There are three ways traditional hardware manufacturers can make additional revenue by connecting their products.

#1 – Product as a Service Package

A great example is the smart lock company, Latch. They partnered with Amazon to allow deliveries to be done inside your house. They also partnered with Airbnb to make it easier for new guests to enter the apartment while still making sure it is secure.

You not only have monthly revenue that will far exceed the original cost of the device over the course of several years, but you have customers that are more engaged with your brand, and access to data that you can use across your platforms for other products.

Manufacturers should think of their product as an entry way into the consumer's home and explore various value-adding activities that will enhance the customer’s use of the product.

Explore the complimentary services to your core product.

#2 – Sales Opportunities at the Right Time

Sensors on connected products give you real-time information on the state of a product. It knows when it’s getting close to the end of a warranty period, or if the product is used more than usual, and when it’s time to consider a replacement or maintenance.

Manufacturers now know exactly when someone is most likely in need of a new product and can adjust their marketing to give deals precisely at the right time.

You now know where the user is, their usage patterns, and how to reach them. It’s the perfect time to get your consumers hooked on the next upgraded product.

This is especially relevant for companies that sell industrial products such as Caterpillar or GE. This information is gold for their account managers.

#3 – Data

June, the smart oven, currently collects data on what type of food is cooked. They use this data, package it up, and sell it to food distributors who want to know detailed information about how consumers eat food.

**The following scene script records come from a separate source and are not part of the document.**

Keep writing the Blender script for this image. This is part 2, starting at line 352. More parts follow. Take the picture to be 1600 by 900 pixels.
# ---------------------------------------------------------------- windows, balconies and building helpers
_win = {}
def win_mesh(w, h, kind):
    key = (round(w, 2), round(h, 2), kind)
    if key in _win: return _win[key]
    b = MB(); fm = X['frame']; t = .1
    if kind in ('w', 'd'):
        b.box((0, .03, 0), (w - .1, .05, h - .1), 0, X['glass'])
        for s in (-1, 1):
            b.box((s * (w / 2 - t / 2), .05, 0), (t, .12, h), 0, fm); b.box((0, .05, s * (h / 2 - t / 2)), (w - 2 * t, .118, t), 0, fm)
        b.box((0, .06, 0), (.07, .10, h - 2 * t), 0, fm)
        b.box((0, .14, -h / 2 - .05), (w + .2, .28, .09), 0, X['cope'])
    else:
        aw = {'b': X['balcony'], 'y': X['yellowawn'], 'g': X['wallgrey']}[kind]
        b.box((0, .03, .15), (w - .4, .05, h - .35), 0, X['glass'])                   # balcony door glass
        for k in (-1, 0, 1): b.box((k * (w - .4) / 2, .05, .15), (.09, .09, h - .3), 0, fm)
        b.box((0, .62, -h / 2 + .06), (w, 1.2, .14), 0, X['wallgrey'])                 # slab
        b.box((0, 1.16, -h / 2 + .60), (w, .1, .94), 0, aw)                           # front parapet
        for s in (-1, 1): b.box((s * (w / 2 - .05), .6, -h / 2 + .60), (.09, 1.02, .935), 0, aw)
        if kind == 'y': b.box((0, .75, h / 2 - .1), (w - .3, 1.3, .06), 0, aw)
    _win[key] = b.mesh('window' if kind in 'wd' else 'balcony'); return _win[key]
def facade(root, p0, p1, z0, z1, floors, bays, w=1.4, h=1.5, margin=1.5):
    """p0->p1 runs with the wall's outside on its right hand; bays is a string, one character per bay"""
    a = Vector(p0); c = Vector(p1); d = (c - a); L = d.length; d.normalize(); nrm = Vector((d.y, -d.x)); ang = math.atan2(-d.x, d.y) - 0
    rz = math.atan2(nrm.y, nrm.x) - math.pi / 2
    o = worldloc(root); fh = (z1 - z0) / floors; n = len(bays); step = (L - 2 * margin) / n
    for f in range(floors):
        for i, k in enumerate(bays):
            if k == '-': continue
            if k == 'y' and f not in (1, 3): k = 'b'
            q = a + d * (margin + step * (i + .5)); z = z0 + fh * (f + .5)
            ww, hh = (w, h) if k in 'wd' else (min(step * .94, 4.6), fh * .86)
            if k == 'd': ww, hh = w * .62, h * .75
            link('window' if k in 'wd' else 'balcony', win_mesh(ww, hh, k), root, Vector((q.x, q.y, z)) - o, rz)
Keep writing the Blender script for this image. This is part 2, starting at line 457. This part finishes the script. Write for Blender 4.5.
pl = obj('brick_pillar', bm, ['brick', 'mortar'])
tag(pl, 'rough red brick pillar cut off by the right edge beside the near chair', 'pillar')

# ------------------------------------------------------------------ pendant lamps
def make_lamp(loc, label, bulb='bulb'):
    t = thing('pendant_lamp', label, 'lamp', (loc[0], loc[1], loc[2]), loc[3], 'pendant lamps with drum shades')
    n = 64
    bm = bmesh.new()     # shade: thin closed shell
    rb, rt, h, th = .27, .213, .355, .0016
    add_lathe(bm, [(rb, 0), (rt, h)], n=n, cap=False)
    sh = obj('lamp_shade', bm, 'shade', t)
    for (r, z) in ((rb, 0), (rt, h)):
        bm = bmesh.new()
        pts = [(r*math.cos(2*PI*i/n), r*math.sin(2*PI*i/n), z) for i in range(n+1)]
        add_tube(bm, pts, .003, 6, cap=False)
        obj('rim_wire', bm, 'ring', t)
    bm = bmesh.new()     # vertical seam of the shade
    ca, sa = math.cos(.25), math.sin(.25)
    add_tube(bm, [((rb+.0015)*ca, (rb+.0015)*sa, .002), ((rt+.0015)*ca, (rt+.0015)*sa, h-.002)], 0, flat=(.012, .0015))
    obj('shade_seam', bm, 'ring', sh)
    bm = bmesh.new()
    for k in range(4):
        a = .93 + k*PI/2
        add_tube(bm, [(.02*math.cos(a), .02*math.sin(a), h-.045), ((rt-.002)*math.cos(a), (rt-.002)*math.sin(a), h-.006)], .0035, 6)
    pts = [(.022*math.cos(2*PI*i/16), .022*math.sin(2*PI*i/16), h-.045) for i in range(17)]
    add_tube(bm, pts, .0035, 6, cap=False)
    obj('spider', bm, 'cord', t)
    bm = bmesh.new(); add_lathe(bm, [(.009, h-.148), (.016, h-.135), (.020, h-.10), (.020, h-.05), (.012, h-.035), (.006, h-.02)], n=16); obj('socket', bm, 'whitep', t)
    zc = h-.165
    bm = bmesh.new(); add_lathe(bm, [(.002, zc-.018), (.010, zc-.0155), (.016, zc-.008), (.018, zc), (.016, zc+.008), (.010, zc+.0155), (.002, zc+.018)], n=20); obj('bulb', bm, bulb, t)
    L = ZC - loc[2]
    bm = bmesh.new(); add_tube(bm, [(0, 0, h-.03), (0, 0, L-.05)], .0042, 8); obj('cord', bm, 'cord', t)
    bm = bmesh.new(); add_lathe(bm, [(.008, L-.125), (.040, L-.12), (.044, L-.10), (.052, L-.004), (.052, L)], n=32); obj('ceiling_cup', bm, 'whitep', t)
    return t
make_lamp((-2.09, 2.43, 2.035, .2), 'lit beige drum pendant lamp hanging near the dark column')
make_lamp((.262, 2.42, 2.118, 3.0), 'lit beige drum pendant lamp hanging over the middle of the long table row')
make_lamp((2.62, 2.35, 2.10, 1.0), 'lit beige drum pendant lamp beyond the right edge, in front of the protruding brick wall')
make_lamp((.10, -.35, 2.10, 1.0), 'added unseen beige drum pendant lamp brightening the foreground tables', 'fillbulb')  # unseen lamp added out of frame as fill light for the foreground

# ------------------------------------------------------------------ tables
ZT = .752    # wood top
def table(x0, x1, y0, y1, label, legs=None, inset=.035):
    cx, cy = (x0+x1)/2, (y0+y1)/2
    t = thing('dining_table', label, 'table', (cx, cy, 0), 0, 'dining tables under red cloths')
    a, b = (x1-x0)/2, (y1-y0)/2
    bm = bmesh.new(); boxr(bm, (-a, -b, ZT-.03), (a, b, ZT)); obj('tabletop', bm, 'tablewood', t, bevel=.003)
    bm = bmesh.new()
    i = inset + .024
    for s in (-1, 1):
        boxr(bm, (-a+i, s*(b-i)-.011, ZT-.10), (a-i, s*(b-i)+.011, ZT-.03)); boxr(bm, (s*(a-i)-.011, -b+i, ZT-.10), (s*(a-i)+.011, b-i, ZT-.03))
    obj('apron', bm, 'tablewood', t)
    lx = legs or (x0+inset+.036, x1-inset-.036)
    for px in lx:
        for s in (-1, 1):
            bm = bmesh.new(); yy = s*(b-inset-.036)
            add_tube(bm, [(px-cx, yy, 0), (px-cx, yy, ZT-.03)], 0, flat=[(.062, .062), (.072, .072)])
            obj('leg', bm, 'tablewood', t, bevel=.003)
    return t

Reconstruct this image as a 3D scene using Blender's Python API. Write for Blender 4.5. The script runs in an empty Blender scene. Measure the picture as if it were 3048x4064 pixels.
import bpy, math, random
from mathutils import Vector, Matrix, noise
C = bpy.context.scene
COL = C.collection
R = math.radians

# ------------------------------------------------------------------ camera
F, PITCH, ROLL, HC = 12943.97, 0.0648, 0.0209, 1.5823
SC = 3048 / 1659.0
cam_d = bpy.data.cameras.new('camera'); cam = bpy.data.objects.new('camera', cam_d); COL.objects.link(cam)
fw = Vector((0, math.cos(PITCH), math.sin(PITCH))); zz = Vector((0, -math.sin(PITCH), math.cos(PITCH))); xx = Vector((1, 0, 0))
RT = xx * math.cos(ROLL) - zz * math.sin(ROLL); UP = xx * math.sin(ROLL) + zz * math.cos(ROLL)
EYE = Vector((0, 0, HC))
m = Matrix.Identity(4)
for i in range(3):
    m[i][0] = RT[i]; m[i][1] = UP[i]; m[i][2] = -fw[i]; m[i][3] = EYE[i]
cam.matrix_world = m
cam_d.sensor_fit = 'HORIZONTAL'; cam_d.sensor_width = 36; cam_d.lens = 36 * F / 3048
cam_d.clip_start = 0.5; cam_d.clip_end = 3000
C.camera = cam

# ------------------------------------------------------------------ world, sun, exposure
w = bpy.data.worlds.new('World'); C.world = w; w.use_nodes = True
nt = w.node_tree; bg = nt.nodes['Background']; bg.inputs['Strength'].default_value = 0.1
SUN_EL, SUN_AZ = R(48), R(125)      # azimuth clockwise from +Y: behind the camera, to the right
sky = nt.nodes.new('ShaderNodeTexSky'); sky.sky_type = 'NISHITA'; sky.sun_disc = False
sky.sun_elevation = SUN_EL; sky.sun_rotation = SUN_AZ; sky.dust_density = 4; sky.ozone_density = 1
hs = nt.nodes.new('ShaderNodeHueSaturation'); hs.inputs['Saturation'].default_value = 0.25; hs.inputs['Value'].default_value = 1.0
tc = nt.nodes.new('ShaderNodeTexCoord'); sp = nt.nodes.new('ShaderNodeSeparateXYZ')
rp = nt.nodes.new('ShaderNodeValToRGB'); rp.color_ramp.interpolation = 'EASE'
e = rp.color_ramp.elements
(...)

This can also be done with the many traditional hardware products from Whirlpool, Kenmore, Maytag, and other large home manufacturers. They have the infrastructure to get devices into homes and collect data from all over the globe that is useful for many brands looking to get consumer behavior information.

This could be applicable to almost any industry. Whether you’re making a grill or you make tractors for farmers, the data is a huge potential for revenue for the parties that need it the most.

As more companies get away from evergreen designs (a.k.a. products made for a singular purpose) to smart connected products, there are opportunities to use software and hardware to build substantial revenue.